▸ Task directions: Retype the data that follows line by line, exactly, and leave its pictures out.

▸ Supplied data:
····················
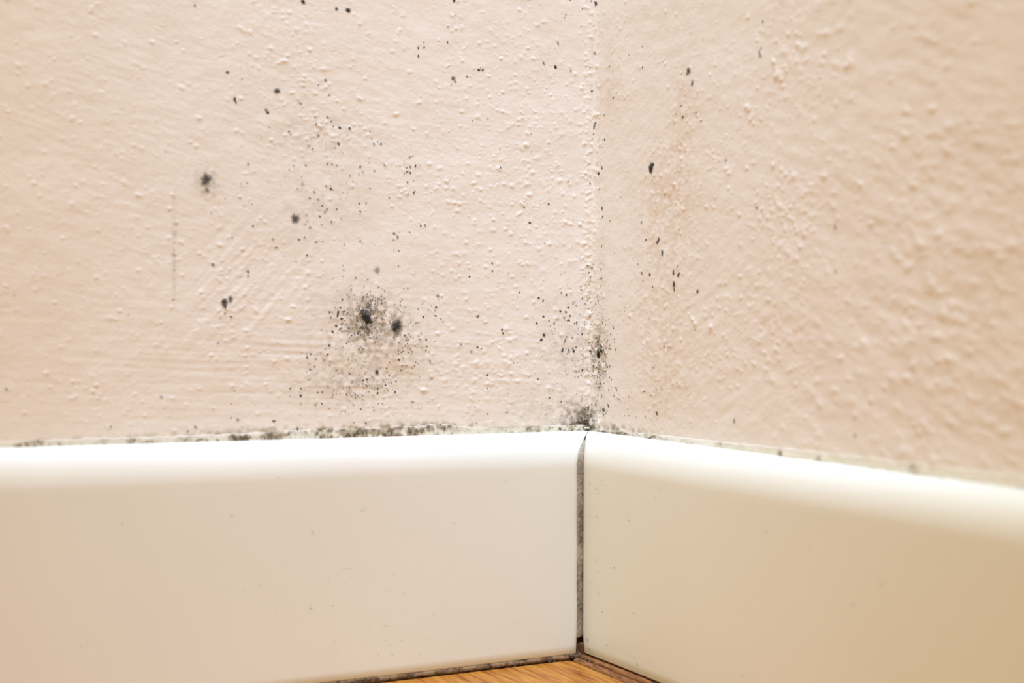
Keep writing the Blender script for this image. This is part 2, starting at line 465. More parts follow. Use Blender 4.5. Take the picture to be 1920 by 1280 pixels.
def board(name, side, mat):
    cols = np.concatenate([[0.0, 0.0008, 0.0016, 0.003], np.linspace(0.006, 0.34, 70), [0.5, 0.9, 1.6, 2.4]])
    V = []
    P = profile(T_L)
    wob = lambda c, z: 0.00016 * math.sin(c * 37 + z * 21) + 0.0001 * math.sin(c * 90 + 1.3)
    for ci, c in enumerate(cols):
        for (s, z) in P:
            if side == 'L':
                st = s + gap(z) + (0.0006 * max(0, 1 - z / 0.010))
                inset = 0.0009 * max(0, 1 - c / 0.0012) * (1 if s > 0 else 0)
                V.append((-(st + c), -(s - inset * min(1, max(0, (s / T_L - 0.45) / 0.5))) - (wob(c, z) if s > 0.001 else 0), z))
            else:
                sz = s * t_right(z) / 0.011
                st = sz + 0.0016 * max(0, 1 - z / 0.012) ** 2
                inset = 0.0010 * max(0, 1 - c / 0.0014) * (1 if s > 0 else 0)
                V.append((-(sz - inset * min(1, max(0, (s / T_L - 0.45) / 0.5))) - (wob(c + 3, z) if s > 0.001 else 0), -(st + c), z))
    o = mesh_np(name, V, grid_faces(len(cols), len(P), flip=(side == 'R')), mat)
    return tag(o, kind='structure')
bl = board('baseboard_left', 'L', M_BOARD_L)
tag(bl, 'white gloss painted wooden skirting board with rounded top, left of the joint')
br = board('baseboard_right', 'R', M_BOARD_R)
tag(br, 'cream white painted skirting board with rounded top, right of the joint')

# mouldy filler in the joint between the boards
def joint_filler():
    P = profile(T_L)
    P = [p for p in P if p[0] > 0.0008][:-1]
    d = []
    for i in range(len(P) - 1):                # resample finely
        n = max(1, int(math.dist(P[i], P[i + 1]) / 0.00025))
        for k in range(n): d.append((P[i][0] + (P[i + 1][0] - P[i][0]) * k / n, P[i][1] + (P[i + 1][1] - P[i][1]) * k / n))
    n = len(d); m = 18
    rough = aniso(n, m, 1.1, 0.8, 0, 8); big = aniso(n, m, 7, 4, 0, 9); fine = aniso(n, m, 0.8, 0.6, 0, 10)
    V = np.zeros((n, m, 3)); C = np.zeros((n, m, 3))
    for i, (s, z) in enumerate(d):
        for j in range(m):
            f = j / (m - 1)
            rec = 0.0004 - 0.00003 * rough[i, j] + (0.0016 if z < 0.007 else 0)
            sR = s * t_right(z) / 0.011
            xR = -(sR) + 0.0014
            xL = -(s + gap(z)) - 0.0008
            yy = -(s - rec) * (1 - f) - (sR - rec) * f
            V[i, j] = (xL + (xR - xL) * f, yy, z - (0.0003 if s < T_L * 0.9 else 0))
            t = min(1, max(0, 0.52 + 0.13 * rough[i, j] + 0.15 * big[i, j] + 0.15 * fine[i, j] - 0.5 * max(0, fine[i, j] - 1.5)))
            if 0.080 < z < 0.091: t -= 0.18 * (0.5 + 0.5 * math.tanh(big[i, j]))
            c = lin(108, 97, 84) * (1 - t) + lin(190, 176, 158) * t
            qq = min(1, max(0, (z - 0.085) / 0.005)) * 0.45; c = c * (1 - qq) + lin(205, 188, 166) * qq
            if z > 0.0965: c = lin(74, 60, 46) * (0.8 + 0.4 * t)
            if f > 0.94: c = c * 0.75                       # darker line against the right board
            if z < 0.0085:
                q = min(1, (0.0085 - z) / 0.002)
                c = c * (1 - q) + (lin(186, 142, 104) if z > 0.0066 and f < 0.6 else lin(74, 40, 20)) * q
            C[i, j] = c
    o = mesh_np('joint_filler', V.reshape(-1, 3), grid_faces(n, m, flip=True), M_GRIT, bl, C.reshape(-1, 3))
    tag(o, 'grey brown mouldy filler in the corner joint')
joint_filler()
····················
▸ Expected answer:
Keep writing the Blender script for this image. This is part 2, starting at line 465. More parts follow. Use Blender 4.5. Take the picture to be 1920 by 1280 pixels.
def board(name, side, mat):
    cols = np.concatenate([[0.0, 0.0008, 0.0016, 0.003], np.linspace(0.006, 0.34, 70), [0.5, 0.9, 1.6, 2.4]])
    V = []
    P = profile(T_L)
    wob = lambda c, z: 0.00016 * math.sin(c * 37 + z * 21) + 0.0001 * math.sin(c * 90 + 1.3)
    for ci, c in enumerate(cols):
        for (s, z) in P:
            if side == 'L':
                st = s + gap(z) + (0.0006 * max(0, 1 - z / 0.010))
                inset = 0.0009 * max(0, 1 - c / 0.0012) * (1 if s > 0 else 0)
                V.append((-(st + c), -(s - inset * min(1, max(0, (s / T_L - 0.45) / 0.5))) - (wob(c, z) if s > 0.001 else 0), z))
            else:
                sz = s * t_right(z) / 0.011
                st = sz + 0.0016 * max(0, 1 - z / 0.012) ** 2
                inset = 0.0010 * max(0, 1 - c / 0.0014) * (1 if s > 0 else 0)
                V.append((-(sz - inset * min(1, max(0, (s / T_L - 0.45) / 0.5))) - (wob(c + 3, z) if s > 0.001 else 0), -(st + c), z))
    o = mesh_np(name, V, grid_faces(len(cols), len(P), flip=(side == 'R')), mat)
    return tag(o, kind='structure')
bl = board('baseboard_left', 'L', M_BOARD_L)
tag(bl, 'white gloss painted wooden skirting board with rounded top, left of the joint')
br = board('baseboard_right', 'R', M_BOARD_R)
tag(br, 'cream white painted skirting board with rounded top, right of the joint')

# mouldy filler in the joint between the boards
def joint_filler():
    P = profile(T_L)
    P = [p for p in P if p[0] > 0.0008][:-1]
    d = []
    for i in range(len(P) - 1):                # resample finely
        n = max(1, int(math.dist(P[i], P[i + 1]) / 0.00025))
        for k in range(n): d.append((P[i][0] + (P[i + 1][0] - P[i][0]) * k / n, P[i][1] + (P[i + 1][1] - P[i][1]) * k / n))
    n = len(d); m = 18
    rough = aniso(n, m, 1.1, 0.8, 0, 8); big = aniso(n, m, 7, 4, 0, 9); fine = aniso(n, m, 0.8, 0.6, 0, 10)
    V = np.zeros((n, m, 3)); C = np.zeros((n, m, 3))
    for i, (s, z) in enumerate(d):
        for j in range(m):
            f = j / (m - 1)
            rec = 0.0004 - 0.00003 * rough[i, j] + (0.0016 if z < 0.007 else 0)
            sR = s * t_right(z) / 0.011
            xR = -(sR) + 0.0014
            xL = -(s + gap(z)) - 0.0008
            yy = -(s - rec) * (1 - f) - (sR - rec) * f
            V[i, j] = (xL + (xR - xL) * f, yy, z - (0.0003 if s < T_L * 0.9 else 0))
            t = min(1, max(0, 0.52 + 0.13 * rough[i, j] + 0.15 * big[i, j] + 0.15 * fine[i, j] - 0.5 * max(0, fine[i, j] - 1.5)))
            if 0.080 < z < 0.091: t -= 0.18 * (0.5 + 0.5 * math.tanh(big[i, j]))
            c = lin(108, 97, 84) * (1 - t) + lin(190, 176, 158) * t
            qq = min(1, max(0, (z - 0.085) / 0.005)) * 0.45; c = c * (1 - qq) + lin(205, 188, 166) * qq
            if z > 0.0965: c = lin(74, 60, 46) * (0.8 + 0.4 * t)
            if f > 0.94: c = c * 0.75                       # darker line against the right board
            if z < 0.0085:
                q = min(1, (0.0085 - z) / 0.002)
                c = c * (1 - q) + (lin(186, 142, 104) if z > 0.0066 and f < 0.6 else lin(74, 40, 20)) * q
            C[i, j] = c
    o = mesh_np('joint_filler', V.reshape(-1, 3), grid_faces(n, m, flip=True), M_GRIT, bl, C.reshape(-1, 3))
    tag(o, 'grey brown mouldy filler in the corner joint')
joint_filler()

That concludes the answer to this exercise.